I had almost considered writing this in my personal blog. Some things, as a friend recently said in a blog entry of hers, you're just not ready to share with the world. Being aware that certain people read your blog sometimes entices you to restrict what you're saying, but that would go against the very principle of what I believe...that in sharing our deepest and scariest fears we deny others the ability to share and know they're not alone in what they feel.
I'm at a point in my life where honestly I have everything. A good job, a nice car, a new house, (an old house), good friends, two loving cats, and even an internet connection and an iPhone. Yet, damn you Disney, I still feel like something's missing.
Why Disney?
Well, because when I was a little girl...heck even two days ago...I watched movies about true love and happily ever after. I thought I had it once only to find out that my Prince Charming was a frog. He was a good person, but ours was not a happy existence.
Now...I find myself yearning again for that feeling of being a couple.
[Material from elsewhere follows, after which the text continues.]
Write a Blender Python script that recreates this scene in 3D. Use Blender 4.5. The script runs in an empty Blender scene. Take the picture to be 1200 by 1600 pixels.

Falling asleep in someone's arms, feeling safe and being watched after, sharing intimate moments and even bad ones.
Ever feel like maybe you hit a quota? A limit? Like there's no chance it's going to happen again because...well, just because?
My mother and grandmother both ended up single. I wonder what they feel? Felt, in my mom's case. Does my grandmother after all these years still yearn for that feeling of couple-dom anymore? Or is she stronger than me?
Our brain is a wonderful invention, yet causes us so much harm. There's no reason why I should imagine what it's like. Why do I ponder late at night what it would be like to have someone to hold me in my bed? A nice chest to rest my head on, a loving hand caressing my hair and soothing away my worries.
I'm a successful adult woman. So why do I still have the dreams from my childhood playing through my mind?
2 comments:
Onyx - know how you feel. I am so worried that I will never find what I have again that things just go on and on without asking for a change. It will happen again and it does. Just let it happen verses willing it to happen. You need to get out there solo. Discover who you are, what you want and it will come to you. Stop looking and it may smack you in the face when you least expect it.
I remember that feeling after my divorce that I will never meet someone again. Of course you will, I know it. Happily ever after is in the cards for you.